A Reserva Indígena Rio Silveira, situada na divisa dos municípios de Bertioga e São Sebastião, no estado de São Paulo, pertence à etnia Tupi-Guarani. A chegada do ônibus na aldeia ocorreu de noite em um clima extremamente frio, a pouca iluminação me incomodou em um primeiro momento, mas nada que pudesse afetar a experiência. Após a montagem das barracas, fomos convidados pela primeira vez a ir à casa de Reza, onde obtivemos diversas informações sobre a aldeia e região. Segundo a filha do Pajé, a reserva é dividida em núcleos, e ficaríamos no “Núcleo da Porteira”, que apesar de ter muita mata envolta, também é o núcleo “mais externo” quando comparado aos demais. Após um período de perguntas e respostas, o grupo saiu da casa de Reza para jantar e após um momento de socialização, todos foram descansar.

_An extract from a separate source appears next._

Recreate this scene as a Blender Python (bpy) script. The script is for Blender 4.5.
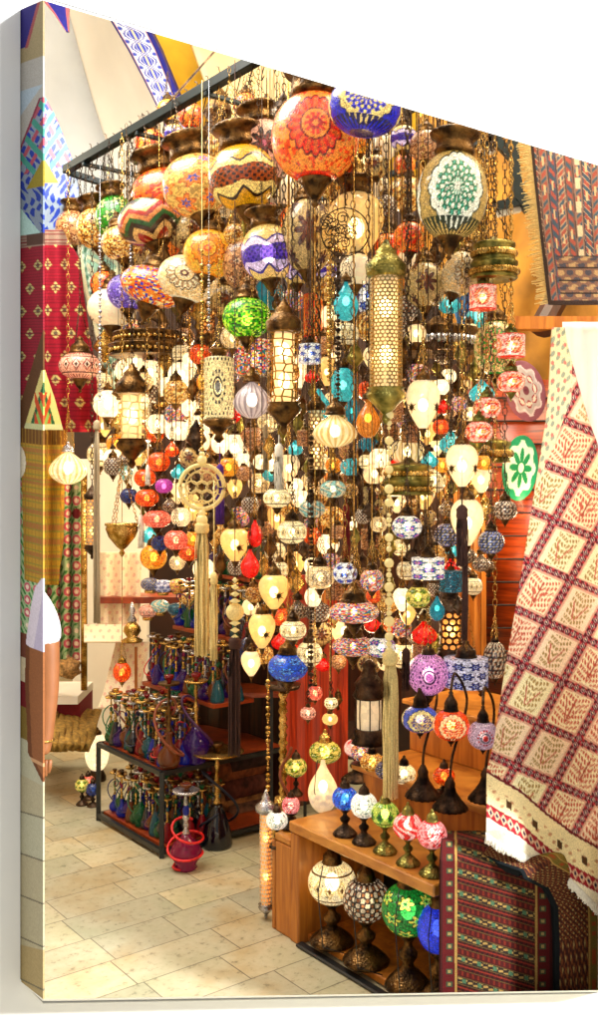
import bpy, math, random
import numpy as np
from mathutils import Vector, Matrix
for o in list(bpy.data.objects): bpy.data.objects.remove(o)
R=random.Random(7); PI=math.pi
sc=bpy.context.scene; C=sc.collection
F=1000.0; CX=300.0; HY=480.0; CH=1.5          # focal length in photo pixels, centre column, horizon row, eye height
# ---------------- camera, world, lights, exposure ----------------
cd=bpy.data.cameras.new('camera'); cam=bpy.data.objects.new('camera',cd); C.objects.link(cam)
cam.location=(0,0,CH); cam.rotation_euler=(PI/2,0,0)
cd.sensor_fit='HORIZONTAL'; cd.sensor_width=36; cd.lens=36*F/600.0; cd.shift_y=-30.5/600.0
cd.clip_start=.05; cd.clip_end=200; sc.camera=cam
w=bpy.data.worlds.new('World'); sc.world=w; w.use_nodes=True
w.node_tree.nodes['Background'].inputs[0].default_value=(1,1,1,1)
w.node_tree.nodes['Background'].inputs[1].default_value=.38
def lamp(name,kind,loc,energy,color,size=None,to=None):
    l=bpy.data.lights.new(name,kind); l.energy=energy; l.color=color
    if kind=='AREA': l.shape='DISK'; l.size=size
    elif size: l.shadow_soft_size=size
    o=bpy.data.objects.new(name,l); C.objects.link(o); o.location=loc
    if to is not None: o.rotation_euler=(Vector(to)-Vector(loc)).to_track_quat('-Z','Y').to_euler()
    return o
lamp('studio_key_lamp','AREA',(7.5,-.9,4.7),2500,(1,1,1),1.1,(0,2.4,1.4))
lamp('room_fill','AREA',(-1.15,3.6,3.75),100,(1,.97,.88),1.6,(-1.0,4.2,0))  # unseen fill added over the left floor to brighten the room
lamp('vault_fill','AREA',(-1.0,3.7,3.7),36,(1,.98,.92),1.0,(-1.6,5.8,4.6))  # unseen fill added to brighten the left vault
lamp('vault_fill','AREA',(.1,4.6,3.05),60,(1,.9,.66),1.2,(-.1,5.2,6))  # added fill pointing up, lifts the mustard vault
lamp('hall_fill','AREA',(-2.6,6.0,3.4),70,(1,.88,.66),1.2,(-1.6,6.2,0))  # added fill for the passage at left, no fitting there
lamp('stall_fill','AREA',(.7,3.4,3.7),48,(1,.85,.62),1.0,(.5,4.0,.8))  # added fill above the stall, out of view
s_=lamp('rug_fill_spot','SPOT',(-.7,-1.6,2.3),750,(1,.96,.9),.25,(.80,2.8,1.52)); s_.data.spot_size=math.radians(15.5); s_.data.spot_blend=.7  # added spot from behind the camera, brightens the lattice rug
lamp('wall_fill','AREA',(1.6,3.3,3.3),24,(1,.82,.5),.7,(1.2,4.4,1.8))  # added fill for the right hand walls, no fitting there
for i,(p,e) in enumerate([((-.35,4.6,2.05),14),((.1,3.95,1.7),12),((.55,3.7,1.65),10),((-.75,4.75,1.6),12),((.25,3.5,.95),5),((.95,3.9,1.3),9),((-.55,5.2,1.1),10),((.3,4.2,2.3),9)]):
    lamp('bulb_light','POINT',p,e*.75,(1,.72,.40),.06)
sc.view_settings.view_transform='Standard'; sc.view_settings.look='None'; sc.view_settings.exposure=.17; sc.view_settings.gamma=1
sc.cycles.max_bounces=7; sc.cycles.transparent_max_bounces=14
# ---------------- helpers ----------------
def P(x,y,D): return Vector(((x-CX)*D/F, D, CH+(HY-y)*D/F))
U=Vector((.609,-.793,0)); V=Vector((.793,.609,0))   # the two directions the tiles, racks and bars follow
def hx(s):
    c=[int(s[i:i+2],16)/255 for i in (0,2,4)]
    return tuple(v/12.92 if v<=.04045 else ((v+.055)/1.055)**2.4 for v in c)
def tag(o,label=None,cat=None,group=None,kind=None):
    if label:o['label']=label
    if cat:o['category']=cat
    if group:o['group']=group
    if kind:o['kind']=kind
    return o
def empty(name,loc,label,cat,group=None):
    o=bpy.data.objects.new(name,None); C.objects.link(o); o.location=loc; o.empty_display_size=.05
    return tag(o,label,cat,group)
def mesh(name,v,f,m,parent=None,smooth=True,cols=None,uvs=None):
    me=bpy.data.meshes.new(name); me.from_pydata([tuple(p) for p in v],[],f)
    if smooth: me.polygons.foreach_set('use_smooth',[True]*len(me.polygons))
    if cols is not None:
        a=me.color_attributes.new('col','FLOAT_COLOR','POINT')
        c=np.ones((len(v),4),dtype=np.float32); c[:,:3]=cols; a.data.foreach_set('color',c.ravel())
    if uvs is not None:
        l=me.uv_layers.new(name='UVMap'); idx=np.zeros(len(me.loops),dtype=np.int32); me.loops.foreach_get('vertex_index',idx)
        l.data.foreach_set('uv',np.asarray(uvs,dtype=np.float32)[idx].ravel())
    me.materials.append(m); me.update()
    o=bpy.data.objects.new(name,me); C.objects.link(o)
    if parent is not None: o.parent=parent
    return o
class MB:
    def __init__(s): s.v=[];s.f=[]
    def add(s,v,f):
        n=len(s.v); s.v+= [tuple(p) for p in v]; s.f+=[tuple(i+n for i in q) for q in f]; return s
    def box(s,c,d,ax=None):
        ax=ax or (Vector((1,0,0)),Vector((0,1,0)),Vector((0,0,1))); c=Vector(c)
        v=[c+ax[0]*(i*d[0]/2)+ax[1]*(j*d[1]/2)+ax[2]*(k*d[2]/2) for i in(-1,1) for j in(-1,1) for k in(-1,1)]
        return s.add(v,[(0,1,3,2),(4,6,7,5),(0,4,5,1),(2,3,7,6),(0,2,6,4),(1,5,7,3)])
    def lathe(s,prof,c=(0,0,0),n=20,rib=0,ribn=12,M=None):
        v=[];f=[]
        for r,z in prof:
            for i in range(n):
                a=2*PI*i/n; rr=r*(1+rib*(abs(math.cos(a*ribn/2))-.5)) if rib else r
                p=Vector((rr*math.cos(a),rr*math.sin(a),z))
                if M: p=M@p
                v.append(p+Vector(c))
        k=len(prof)
        for j in range(k-1):
            for i in range(n):
                i2=(i+1)%n; f.append((j*n+i,j*n+i2,(j+1)*n+i2,(j+1)*n+i))
        if prof[0][0]>1e-4: f.append(tuple(range(n))[::-1])
        if prof[-1][0]>1e-4: f.append(tuple((k-1)*n+i for i in range(n)))
        return s.add(v,f)
    def tube(s,pts,r,n=6,closed=False,taper=None):
        pts=[Vector(p) for p in pts]; K=len(pts); v=[];f=[]
        up=Vector((0,0,1))
        for k,p in enumerate(pts):
            a=pts[(k-1)%K] if (closed or k>0) else p; b=pts[(k+1)%K] if (closed or k<K-1) else p
            d=(b-a).normalized(); x=d.cross(up)
            if x.length<.05: x=d.cross(Vector((1,0,0)))
            x.normalize(); y=d.cross(x)
            rr=r if taper is None else r*taper[k]
            for i in range(n):
                t=2*PI*i/n; v.append(p+x*(rr*math.cos(t))+y*(rr*math.sin(t)))
        for k in range(K if closed else K-1):
            k2=(k+1)%K
            for i in range(n):
                i2=(i+1)%n; f.append((k*n+i,k2*n+i,k2*n+i2,k*n+i2))
        if not closed: f.append(tuple(range(n))); f.append(tuple((K-1)*n+i for i in range(n))[::-1])
        return s.add(v,f)
    def ring(s,c,R_,r,n=24,m=6,ax=None,sy=1):
        ax=ax or (Vector((1,0,0)),Vector((0,1,0))); c=Vector(c)
        return s.tube([c+ax[0]*(R_*math.cos(2*PI*i/n))+ax[1]*(R_*sy*math.sin(2*PI*i/n)) for i in range(n)],r,m,True)
    def sphere(s,c,r,n=12,sc_=(1,1,1)):
        k=n//2+1; prof=[(max(r*math.sin(PI*j/k),1e-5),-r*math.cos(PI*j/k)) for j in range(k+1)]
        return s.lathe(prof,(0,0,0),n,M=Matrix.Diagonal((sc_[0],sc_[1],sc_[2])) ) if False else s._sph(c,prof,n,sc_)
    def _sph(s,c,prof,n,q):
        t=MB().lathe(prof,(0,0,0),n); return s.add([Vector((p[0]*q[0],p[1]*q[1],p[2]*q[2]))+Vector(c) for p in t.v],t.f)
    def build(s,name,m,parent=None,smooth=True): return mesh(name,s.v,s.f,m,parent,smooth)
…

No dia seguinte, a maioria acordou cedo para aproveitar o dia. Após um belíssimo café da manha preparado pelo grupo da cozinha, houve um primeiro momento de recreação com as crianças. Todas as crianças indígenas eram extremamente amigáveis e abertas às propostas de brincadeiras. Enquanto algumas pessoas do grupo utilizavam os bambolês para realizar algumas atividades (as quais não me atentei muito), outro grupo realizou uma rápida partida de futebol com “golzinhos”, que foi muito divertida devido à quantidade de lances bizarros que aconteciam em razão da grama, que estava um pouco escorregadia. Após esse período de recreação, que não durou mais que uma hora, o grupo começou uma caminhada em direção à cachoeira, jornada esta que começou em uma estrada de terra, que se estendia por alguns minutos. Durante o percurso nessa estrada de terra, passamos de frente para a escola da Reserva, onde as crianças indígenas estudam.

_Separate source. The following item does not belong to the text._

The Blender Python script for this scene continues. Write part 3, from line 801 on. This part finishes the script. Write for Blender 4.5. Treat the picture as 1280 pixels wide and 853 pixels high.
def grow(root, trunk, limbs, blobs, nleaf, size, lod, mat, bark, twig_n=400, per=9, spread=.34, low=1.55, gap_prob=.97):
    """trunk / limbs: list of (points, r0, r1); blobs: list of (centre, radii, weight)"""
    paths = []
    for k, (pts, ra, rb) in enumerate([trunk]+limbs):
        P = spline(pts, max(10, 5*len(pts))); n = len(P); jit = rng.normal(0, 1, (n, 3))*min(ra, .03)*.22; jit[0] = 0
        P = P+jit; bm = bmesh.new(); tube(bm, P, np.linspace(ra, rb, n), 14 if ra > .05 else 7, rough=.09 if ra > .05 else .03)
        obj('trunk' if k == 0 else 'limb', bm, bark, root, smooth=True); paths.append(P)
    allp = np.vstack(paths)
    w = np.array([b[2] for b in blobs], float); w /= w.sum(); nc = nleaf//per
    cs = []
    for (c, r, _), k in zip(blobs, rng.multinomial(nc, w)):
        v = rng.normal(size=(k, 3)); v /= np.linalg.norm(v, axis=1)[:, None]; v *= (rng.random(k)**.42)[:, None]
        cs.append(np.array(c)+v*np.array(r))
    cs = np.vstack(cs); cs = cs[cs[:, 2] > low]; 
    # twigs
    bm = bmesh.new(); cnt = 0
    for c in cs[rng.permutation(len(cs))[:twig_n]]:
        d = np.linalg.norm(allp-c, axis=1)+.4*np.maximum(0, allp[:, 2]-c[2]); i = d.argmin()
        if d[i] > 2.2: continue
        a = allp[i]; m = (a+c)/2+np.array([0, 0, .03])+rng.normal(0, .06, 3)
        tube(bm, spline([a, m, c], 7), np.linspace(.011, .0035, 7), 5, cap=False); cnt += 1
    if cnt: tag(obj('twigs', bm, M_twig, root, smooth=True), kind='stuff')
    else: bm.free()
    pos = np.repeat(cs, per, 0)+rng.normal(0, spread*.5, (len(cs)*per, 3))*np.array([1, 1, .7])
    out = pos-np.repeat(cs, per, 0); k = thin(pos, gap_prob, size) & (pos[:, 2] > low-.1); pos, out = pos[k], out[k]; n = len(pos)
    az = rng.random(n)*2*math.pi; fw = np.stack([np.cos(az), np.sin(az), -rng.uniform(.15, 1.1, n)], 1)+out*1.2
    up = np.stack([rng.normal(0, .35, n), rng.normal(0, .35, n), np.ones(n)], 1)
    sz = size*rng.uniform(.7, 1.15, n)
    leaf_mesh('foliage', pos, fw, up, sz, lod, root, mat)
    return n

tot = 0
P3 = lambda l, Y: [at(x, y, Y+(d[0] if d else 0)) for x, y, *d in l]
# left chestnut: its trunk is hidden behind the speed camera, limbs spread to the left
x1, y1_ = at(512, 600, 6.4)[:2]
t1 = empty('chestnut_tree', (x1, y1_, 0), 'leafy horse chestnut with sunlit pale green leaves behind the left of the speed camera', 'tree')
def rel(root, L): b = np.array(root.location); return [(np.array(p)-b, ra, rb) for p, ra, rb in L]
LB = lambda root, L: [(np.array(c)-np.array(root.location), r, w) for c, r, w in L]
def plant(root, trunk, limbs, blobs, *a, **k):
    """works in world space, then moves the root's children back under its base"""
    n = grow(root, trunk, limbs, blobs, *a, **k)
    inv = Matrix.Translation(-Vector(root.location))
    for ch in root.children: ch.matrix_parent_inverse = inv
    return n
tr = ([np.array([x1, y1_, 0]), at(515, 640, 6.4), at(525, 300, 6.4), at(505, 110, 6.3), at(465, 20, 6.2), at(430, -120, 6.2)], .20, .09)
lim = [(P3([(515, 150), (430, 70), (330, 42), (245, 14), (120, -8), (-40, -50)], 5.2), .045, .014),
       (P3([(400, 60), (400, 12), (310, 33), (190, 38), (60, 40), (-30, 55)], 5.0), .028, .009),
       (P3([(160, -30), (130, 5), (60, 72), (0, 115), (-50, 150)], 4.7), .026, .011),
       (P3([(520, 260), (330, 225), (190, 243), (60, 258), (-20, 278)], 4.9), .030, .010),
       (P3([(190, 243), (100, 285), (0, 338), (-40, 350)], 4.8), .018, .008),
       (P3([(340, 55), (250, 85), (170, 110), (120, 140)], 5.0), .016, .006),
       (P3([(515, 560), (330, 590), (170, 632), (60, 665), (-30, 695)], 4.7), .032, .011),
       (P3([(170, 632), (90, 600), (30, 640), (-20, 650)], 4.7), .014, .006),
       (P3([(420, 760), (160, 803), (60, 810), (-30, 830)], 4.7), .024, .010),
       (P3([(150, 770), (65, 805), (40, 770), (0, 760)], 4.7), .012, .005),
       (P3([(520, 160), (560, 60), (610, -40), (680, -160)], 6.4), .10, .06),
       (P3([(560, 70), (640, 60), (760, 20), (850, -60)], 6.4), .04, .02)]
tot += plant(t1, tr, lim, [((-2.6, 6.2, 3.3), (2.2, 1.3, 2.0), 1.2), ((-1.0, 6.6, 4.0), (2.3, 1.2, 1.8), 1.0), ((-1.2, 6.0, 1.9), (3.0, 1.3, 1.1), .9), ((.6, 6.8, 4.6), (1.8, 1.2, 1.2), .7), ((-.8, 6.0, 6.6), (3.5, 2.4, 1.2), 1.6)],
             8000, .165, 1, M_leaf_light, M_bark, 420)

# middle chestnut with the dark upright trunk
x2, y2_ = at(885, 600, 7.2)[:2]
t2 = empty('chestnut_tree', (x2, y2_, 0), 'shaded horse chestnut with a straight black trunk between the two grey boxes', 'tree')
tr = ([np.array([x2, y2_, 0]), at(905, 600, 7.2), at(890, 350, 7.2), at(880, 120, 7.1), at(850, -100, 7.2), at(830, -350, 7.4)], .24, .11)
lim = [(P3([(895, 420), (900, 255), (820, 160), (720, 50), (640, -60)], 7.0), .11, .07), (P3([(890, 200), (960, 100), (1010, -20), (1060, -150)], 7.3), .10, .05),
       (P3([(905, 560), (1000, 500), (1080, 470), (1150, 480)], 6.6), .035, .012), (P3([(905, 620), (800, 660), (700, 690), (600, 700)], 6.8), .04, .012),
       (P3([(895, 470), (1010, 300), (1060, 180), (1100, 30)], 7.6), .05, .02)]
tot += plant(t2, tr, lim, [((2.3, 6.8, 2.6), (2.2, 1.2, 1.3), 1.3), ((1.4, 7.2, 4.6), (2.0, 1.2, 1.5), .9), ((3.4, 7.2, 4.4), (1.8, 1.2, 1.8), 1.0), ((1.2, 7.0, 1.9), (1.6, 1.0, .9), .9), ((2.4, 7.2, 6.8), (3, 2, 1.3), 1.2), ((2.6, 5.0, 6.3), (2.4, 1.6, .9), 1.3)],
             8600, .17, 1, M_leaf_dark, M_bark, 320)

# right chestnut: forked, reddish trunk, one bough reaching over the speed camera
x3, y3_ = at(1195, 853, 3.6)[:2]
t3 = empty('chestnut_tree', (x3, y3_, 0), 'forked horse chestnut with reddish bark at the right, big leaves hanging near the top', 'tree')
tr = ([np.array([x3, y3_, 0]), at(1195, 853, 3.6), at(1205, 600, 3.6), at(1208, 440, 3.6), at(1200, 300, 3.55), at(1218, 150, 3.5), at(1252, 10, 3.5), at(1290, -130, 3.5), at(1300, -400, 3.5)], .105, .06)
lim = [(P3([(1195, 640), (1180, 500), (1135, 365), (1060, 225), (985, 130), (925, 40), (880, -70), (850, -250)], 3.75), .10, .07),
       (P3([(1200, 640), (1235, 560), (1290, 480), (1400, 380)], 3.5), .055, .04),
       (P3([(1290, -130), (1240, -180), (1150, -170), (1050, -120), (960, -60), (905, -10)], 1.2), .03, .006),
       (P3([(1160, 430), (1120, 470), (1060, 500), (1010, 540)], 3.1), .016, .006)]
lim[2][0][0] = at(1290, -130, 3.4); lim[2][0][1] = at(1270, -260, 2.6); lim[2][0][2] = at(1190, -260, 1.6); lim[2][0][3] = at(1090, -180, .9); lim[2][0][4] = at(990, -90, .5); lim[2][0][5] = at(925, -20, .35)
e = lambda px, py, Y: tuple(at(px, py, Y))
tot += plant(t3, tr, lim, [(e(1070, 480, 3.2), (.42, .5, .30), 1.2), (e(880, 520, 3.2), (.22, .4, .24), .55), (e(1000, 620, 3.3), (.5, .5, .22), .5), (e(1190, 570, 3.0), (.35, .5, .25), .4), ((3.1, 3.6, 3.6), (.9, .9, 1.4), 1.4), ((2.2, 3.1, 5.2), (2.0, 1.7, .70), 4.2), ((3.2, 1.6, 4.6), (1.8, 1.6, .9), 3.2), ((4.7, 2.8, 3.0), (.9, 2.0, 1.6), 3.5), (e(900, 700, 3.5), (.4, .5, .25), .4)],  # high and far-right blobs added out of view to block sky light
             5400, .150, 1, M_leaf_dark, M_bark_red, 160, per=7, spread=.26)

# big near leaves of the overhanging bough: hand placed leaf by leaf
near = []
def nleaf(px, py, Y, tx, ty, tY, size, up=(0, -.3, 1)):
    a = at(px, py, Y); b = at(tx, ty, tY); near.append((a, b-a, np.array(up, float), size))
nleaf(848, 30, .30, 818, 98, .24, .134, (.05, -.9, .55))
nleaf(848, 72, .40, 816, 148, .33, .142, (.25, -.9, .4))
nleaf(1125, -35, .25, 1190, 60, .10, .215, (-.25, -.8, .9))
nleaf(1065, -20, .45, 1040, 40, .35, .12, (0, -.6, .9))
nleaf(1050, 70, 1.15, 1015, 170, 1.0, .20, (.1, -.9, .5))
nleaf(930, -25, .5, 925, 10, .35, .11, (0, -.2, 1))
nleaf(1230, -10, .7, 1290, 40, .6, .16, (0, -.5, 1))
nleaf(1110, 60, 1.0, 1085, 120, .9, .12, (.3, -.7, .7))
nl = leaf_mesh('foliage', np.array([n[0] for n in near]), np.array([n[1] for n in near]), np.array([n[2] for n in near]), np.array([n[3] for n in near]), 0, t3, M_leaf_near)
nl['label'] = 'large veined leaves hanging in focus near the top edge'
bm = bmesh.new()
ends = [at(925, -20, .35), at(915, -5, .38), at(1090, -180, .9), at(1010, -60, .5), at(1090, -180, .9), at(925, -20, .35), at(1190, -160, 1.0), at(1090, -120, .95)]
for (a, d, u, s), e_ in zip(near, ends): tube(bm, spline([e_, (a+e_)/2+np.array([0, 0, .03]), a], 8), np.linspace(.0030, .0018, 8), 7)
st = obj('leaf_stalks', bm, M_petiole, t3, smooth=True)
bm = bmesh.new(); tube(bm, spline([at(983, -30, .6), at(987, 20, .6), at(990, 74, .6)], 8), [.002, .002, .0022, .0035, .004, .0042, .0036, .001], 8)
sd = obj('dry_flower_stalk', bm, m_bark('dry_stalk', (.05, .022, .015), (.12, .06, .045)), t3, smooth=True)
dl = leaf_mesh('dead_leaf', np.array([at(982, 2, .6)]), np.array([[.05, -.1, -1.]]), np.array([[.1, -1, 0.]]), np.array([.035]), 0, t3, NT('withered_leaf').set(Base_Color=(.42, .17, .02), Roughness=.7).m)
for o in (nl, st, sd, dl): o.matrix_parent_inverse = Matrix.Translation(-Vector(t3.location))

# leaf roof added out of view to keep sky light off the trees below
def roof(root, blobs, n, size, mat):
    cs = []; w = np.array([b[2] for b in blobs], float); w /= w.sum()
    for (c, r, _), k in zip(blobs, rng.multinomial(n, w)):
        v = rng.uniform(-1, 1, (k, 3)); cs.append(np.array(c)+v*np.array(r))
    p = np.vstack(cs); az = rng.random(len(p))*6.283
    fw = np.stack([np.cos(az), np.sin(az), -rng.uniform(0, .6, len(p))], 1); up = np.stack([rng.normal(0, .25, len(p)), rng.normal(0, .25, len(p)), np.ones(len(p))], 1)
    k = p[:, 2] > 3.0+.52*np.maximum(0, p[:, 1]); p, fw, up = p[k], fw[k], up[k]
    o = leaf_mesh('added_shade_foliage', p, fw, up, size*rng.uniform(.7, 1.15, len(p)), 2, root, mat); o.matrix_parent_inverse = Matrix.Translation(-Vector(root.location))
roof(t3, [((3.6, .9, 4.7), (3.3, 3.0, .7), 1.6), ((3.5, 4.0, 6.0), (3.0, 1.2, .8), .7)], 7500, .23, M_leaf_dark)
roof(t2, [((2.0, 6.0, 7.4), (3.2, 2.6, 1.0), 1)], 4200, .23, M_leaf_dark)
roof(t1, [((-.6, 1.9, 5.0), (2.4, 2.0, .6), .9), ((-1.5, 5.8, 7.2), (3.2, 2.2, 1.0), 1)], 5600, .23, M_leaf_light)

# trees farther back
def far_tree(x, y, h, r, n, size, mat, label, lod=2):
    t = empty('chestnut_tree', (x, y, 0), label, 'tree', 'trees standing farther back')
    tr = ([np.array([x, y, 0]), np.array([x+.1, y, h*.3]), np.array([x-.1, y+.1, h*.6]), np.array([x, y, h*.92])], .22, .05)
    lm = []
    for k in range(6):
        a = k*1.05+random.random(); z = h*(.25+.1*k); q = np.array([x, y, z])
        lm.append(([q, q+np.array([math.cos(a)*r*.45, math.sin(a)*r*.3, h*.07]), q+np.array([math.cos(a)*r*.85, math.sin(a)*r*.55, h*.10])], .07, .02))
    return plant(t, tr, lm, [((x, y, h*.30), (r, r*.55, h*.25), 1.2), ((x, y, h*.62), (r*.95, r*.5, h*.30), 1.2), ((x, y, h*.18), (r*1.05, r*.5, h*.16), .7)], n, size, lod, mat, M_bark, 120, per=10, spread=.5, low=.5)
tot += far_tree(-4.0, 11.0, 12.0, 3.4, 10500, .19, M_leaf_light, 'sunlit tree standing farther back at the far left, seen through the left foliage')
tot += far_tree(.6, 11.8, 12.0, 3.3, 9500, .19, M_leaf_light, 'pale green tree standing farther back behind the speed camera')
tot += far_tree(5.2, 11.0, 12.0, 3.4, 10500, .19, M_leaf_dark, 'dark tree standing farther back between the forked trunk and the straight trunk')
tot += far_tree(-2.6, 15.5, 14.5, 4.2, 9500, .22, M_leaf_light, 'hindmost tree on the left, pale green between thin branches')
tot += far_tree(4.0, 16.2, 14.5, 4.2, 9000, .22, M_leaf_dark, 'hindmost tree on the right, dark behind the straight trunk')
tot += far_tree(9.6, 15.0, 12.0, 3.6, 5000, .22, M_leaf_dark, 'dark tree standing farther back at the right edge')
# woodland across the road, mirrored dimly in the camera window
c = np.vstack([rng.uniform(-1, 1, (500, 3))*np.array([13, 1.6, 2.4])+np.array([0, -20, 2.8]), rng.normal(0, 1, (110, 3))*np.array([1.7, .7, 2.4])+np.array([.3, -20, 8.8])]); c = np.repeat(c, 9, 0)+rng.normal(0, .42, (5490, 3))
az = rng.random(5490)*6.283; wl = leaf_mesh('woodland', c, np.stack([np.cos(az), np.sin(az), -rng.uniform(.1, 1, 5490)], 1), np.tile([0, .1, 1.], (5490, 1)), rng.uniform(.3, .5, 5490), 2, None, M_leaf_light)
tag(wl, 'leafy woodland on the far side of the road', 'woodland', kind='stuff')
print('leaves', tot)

Chegada à entrada da trilha, alertaram-nos que para nossa segurança era bom que o grupo não se separasse em momento algum. Enquanto a paisagem era muito bonita, a caminhada era bem difícil, com terrenos escorregadios e íngremes, além de um trecho onde a água alcançava a cintura e as pequenas pedras machucavam os pés. No entanto, essa difícil caminhada foi compensada quando o grupo chegou à cachoeira, sem dúvidas o lugar mais bonito de toda a viagem. As pedras dos arredores eram muito escorregadias e a água da cachoeira estava extremamente gelada, mas isso não impediu a diversão do grupo. O caminho de volta para o Núcleo da Porteira parecia até maior que o da ida, entretanto, algo chamou a minha atenção, a quantidade de casas de tijolos construídas no decorrer da estrada de barro, todas não utilizadas.

Após a chegada ao núcleo, descansamos alguns minutos, almoçamos, e retornamos à recreação. Algumas pessoas do grupo faziam algumas atividades diferentes, contudo, a partida de futebol foi algo fenomenal, uma vez que nas equipes se misturavam as crianças, os alunos e até mesmo os professores. Jogamos algumas partidas de futebol com “golzinhos”, muito divertidas, e após isso, o grupo responsável pela recreação tratou de organizar um “Rouba Bandeira” improvisado, que incluiu a maioria das pessoas presentes no local. Após o término da última rodada, e um placar de 3 a 2 (de virada), todos estavam exaustos, menos as crianças, que ainda tinham energia suficiente para pular corda. Quando escureceu, fomos convidados novamente a ir à casa de Reza, onde fomos contemplados pela presença da Pajé Lourdes, que conduziu o ritual naquele dia. Foi muito interessante ouvir um pouco da experiência de uma liderança feminina da aldeia, e após um canto religioso (que foi realizado com auxílio de instrumentos), todos foram jantar e descansar.

No último dia, antes de ir embora, todos foram à praia em uma espécie de confraternização. O momento de ir embora foi um misto de sentimentos, tristeza pelo fim de uma incrível experiência e um pouco de alívio pela possibilidade de voltar as comodidades que a vida na cidade proporciona. Antes de partir tivemos a oportunidade de acompanhar um pouco do trabalho da turma de odontologia da USP Bauru, que ingressou na vivência com o intuito de providenciar atendimento aos moradores locais.

Observações

O “Tempo Guarani”, em que não há preocupações com planejamentos e horários, foi muito benéfico na medida em que possibilitou o afastamento da ideia de controle do tempo a todo instante, muito presente nas cidades. Outro ponto positivo que conseguimos verificar, foi a infraestrutura de educação presente na reserva, todos os moradores possuem a oportunidade de completar o ensino básico sem sair do território.

O “senso de comunidade” também é muito presente na aldeia, sem as preocupações com posses individuais que vemos no nosso cotidiano.

Agradecimento

Gostaria de agradecer ao professor Jorge Machado e aos alunos da turma, que contribuíram para que a vivência fosse uma experiência extremamente agradável. No fim, a disciplina escolhida ao acaso proporcionou uma das melhores experiências que já tive, algo completamente indescritível.